João José Fernandes, diretor da Oikos, um dos especialistas convidados a participar nas discussões, conduziu-nos numa reflexão sobre o papel da erosão dos solos, na queda de impérios, nos conflitos atuais e nas dinâmicas sociais que se geram em torno do tema dos solos (migrações, condições laborais…).
“Falar de solos é falar de agricultura, de emergência climática, de igualdade de género, de migração e de tantos outros temas que compõem a Cidadania Global. Não podemos falar de soluções locais sem entender as interconexões globais e a importância que o solo tem na vida de cada um(a) de nós, sendo um recurso ao qual não damos muita importância.”
A importância da juventude foi, também, foco nesta mesa-redonda, em particular a criação de oportunidades e espaços para a intervenção ativa e a auscultação dos jovens, por parte de organizações que lideram projetos de cidadania e cooperação.
Para o especialista em temas e participação da juventude, Nuno Carvalho, da Associação RATO, temos de começar por desconstruir a mitologia do jovem, e pensar que estamos a falar “de um ser humano em processo de construção, que não se apresenta nem como um herói, nem como um vilão”.
Quando falamos em participação dos jovens nas atividades, é fulcral auscultar verdadeiramente os jovens e perceber que o não participar nas atividades, o não estar, é uma forma de participação, é um posicionamento.
“É importante que os jovens sintam. Se não sentirem a urgência, não vão entender a pertinência.”
Mais do que trabalhar temas, é cada vez mais importante trabalhar princípios e valores, que são estruturais ao processo de aprendizagem em EDCG: empatia, equidade, solidariedade, justiça social, cooperação. É importante ter “tempo” para que se trabalhem estas competências.
Na mesa-redonda foi, ainda, possível abordar outros temas como a relação entre a proteção dos solos e a igualdade de género, destacando o papel vital das mulheres na gestão dos recursos naturais, muitas vezes enfrentando barreiras de acesso a tecnologias e financiamento; as estratégias e políticas de migração, refletindo-se sobre o aumento da migração forçada devido à degradação ambiental e à desigualdade social.
Por fim, foi reafirmada a necessidade de um compromisso coletivo para agir. Os participantes apelaram a uma maior conscientização e ação tanto ao nível local quanto global, com ênfase na mobilização da juventude, alertando “que os jovens conseguem valorizar aquilo a que são expostos, e ao que são expostos não depende, muitas vezes, de uma ação direta dos jovens”. É importante garantir que os esforços em prol da sustentabilidade sejam concretizados, mas o peso da mobilização necessária para esta transformação, não deve apenas ser colocado sobre os jovens, mas sim um compromisso dos demais atores do desenvolvimento.
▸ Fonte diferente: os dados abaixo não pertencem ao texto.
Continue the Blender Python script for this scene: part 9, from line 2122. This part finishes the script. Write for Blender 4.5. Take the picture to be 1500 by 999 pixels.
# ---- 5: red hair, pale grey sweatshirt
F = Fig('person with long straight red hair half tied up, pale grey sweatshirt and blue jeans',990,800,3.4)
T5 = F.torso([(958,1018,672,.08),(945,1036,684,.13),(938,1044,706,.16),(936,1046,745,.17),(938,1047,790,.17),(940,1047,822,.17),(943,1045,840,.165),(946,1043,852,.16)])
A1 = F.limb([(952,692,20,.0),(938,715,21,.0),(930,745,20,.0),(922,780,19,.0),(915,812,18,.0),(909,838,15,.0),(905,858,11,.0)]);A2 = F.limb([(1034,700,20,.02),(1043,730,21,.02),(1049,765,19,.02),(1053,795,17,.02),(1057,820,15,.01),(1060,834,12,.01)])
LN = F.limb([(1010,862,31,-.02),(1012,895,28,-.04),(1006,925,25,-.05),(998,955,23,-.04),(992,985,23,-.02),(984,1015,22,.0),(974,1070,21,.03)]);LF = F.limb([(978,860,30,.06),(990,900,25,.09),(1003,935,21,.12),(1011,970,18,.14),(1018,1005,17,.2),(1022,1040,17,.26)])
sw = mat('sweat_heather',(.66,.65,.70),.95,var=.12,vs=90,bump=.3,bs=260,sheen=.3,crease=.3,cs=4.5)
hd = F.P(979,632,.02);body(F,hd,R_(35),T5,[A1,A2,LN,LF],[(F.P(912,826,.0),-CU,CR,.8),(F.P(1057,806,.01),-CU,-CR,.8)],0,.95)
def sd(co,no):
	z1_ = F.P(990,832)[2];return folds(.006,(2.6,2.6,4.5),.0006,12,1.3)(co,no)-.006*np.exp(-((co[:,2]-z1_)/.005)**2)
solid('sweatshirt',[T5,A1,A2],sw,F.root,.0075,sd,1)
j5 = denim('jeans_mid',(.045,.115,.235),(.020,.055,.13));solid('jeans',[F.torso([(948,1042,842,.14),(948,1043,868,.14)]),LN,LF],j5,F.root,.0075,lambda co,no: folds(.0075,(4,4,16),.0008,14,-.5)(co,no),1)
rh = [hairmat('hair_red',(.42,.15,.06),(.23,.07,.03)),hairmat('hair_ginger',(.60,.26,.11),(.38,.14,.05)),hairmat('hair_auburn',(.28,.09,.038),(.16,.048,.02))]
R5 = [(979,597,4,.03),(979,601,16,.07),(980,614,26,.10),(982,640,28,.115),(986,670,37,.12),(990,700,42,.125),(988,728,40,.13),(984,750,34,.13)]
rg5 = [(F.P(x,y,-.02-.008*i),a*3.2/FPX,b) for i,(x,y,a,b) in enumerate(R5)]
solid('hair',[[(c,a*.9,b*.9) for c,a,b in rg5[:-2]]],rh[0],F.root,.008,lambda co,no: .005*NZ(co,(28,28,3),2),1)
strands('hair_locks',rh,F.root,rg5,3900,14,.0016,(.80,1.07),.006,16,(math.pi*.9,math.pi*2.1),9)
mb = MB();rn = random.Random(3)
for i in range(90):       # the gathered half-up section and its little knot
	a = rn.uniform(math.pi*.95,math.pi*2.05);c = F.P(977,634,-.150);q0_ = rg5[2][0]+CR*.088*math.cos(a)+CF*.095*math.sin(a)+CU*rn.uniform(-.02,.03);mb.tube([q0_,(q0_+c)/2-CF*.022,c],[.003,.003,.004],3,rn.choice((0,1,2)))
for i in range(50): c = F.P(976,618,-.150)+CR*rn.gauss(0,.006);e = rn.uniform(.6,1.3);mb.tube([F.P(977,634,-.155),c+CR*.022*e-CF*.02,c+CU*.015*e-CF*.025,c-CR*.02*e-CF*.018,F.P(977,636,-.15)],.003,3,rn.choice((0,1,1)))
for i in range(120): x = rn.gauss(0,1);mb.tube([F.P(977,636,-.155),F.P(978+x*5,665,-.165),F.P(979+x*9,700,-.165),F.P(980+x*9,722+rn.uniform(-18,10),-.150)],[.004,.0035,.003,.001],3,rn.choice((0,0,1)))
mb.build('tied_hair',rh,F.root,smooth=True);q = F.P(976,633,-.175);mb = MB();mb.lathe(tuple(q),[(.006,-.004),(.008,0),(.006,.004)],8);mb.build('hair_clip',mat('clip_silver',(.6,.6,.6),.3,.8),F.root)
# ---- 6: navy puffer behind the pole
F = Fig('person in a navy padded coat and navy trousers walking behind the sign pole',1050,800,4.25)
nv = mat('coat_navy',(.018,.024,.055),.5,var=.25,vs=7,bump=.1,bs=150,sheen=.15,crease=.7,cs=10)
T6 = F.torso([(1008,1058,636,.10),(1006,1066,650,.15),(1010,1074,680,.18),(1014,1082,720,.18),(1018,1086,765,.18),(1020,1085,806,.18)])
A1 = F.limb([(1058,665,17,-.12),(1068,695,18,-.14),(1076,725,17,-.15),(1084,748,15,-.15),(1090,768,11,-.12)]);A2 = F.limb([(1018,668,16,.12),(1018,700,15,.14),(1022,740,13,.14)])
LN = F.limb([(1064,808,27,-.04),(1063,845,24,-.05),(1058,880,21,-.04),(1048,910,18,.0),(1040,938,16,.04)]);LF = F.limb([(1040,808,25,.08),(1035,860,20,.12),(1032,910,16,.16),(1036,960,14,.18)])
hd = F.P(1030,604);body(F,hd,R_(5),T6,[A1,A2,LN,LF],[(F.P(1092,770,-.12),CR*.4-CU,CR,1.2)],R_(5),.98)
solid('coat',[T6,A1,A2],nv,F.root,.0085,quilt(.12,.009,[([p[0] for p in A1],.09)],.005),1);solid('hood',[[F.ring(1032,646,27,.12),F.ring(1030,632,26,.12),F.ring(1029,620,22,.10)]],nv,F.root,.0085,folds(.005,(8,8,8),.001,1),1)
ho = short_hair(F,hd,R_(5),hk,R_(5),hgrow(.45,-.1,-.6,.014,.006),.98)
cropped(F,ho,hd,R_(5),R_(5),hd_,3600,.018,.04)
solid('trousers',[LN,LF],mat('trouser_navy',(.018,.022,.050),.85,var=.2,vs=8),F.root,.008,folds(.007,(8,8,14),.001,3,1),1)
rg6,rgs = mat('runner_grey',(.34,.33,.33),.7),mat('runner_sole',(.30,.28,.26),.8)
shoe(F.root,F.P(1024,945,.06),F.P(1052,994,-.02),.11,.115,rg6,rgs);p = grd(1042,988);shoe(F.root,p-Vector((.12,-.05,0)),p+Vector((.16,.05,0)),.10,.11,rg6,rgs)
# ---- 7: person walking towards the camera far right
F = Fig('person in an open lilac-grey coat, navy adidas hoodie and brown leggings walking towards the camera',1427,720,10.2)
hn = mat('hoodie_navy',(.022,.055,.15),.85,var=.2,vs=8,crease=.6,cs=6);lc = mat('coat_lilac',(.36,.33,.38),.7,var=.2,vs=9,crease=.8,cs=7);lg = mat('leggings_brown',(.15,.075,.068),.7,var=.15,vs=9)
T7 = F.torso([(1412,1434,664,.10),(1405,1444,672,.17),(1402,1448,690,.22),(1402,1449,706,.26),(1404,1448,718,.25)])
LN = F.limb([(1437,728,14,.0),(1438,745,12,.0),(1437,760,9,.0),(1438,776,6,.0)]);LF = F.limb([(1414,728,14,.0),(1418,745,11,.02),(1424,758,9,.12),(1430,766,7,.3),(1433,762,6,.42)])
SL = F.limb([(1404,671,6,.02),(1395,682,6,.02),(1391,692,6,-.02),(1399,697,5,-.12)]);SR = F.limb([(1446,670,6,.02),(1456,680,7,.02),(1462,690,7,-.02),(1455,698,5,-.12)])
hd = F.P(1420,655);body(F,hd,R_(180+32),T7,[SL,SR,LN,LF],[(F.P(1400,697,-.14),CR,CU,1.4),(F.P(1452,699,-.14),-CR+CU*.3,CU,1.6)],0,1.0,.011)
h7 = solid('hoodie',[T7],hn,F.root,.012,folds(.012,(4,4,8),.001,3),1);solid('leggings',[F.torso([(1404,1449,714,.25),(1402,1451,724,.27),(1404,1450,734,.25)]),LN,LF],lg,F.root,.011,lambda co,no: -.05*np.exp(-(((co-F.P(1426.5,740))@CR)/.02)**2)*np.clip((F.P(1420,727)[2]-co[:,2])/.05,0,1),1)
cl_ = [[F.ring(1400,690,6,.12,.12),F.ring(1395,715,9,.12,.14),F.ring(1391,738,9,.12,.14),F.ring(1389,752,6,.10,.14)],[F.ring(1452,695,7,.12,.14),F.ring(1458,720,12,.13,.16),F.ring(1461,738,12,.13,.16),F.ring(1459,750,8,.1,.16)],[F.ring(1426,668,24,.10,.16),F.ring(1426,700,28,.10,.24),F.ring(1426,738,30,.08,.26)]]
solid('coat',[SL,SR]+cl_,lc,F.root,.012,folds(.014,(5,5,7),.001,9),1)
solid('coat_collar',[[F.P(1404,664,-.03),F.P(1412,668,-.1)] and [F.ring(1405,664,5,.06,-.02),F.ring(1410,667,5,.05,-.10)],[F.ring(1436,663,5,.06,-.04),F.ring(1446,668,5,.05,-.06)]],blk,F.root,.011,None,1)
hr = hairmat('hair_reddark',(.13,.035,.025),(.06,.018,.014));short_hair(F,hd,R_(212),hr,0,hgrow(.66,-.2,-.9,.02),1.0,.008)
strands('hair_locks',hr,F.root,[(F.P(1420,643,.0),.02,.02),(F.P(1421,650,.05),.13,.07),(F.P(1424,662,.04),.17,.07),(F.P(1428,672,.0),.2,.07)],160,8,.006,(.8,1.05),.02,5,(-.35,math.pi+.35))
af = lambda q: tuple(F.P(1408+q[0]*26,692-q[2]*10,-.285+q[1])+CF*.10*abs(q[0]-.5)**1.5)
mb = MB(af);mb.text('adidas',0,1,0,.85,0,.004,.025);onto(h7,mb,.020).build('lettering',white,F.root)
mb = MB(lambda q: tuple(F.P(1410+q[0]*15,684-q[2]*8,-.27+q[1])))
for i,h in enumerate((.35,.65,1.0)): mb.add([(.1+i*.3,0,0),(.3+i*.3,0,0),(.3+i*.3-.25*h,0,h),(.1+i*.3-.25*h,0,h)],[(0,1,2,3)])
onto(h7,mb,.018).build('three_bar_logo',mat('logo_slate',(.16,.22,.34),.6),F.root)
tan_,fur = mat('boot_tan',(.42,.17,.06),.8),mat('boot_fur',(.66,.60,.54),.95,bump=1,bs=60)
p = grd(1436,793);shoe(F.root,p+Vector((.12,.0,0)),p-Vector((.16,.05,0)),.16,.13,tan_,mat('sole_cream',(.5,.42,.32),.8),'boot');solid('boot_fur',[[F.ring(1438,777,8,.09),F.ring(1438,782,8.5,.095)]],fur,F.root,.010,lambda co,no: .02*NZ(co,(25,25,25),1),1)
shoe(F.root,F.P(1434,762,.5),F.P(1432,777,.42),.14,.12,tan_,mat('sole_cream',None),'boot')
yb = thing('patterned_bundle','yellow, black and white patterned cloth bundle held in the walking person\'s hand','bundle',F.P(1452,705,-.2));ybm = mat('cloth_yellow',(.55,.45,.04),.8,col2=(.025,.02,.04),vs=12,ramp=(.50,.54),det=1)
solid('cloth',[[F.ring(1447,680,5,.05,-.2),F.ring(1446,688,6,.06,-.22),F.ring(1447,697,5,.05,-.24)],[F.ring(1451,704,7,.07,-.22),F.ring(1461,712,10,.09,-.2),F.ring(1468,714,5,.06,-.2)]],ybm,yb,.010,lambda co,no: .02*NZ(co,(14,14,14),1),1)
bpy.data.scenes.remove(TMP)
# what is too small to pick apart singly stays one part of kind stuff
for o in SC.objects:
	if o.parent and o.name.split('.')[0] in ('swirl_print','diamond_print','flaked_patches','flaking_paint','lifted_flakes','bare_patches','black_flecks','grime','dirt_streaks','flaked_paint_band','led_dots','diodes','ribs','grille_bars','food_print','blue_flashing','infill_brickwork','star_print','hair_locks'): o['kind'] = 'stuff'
O evento terminou com uma chamada à ação, destacando que a construção de uma cidadania global responsável, dependendo de como cada um de nós lida com os recursos naturais e assume a responsabilidade pela preservação do planeta.
A mobilização global para agir continua, e o papel da juventude continuará a ser valorizado na construção de um futuro sustentável e mais justo para todos.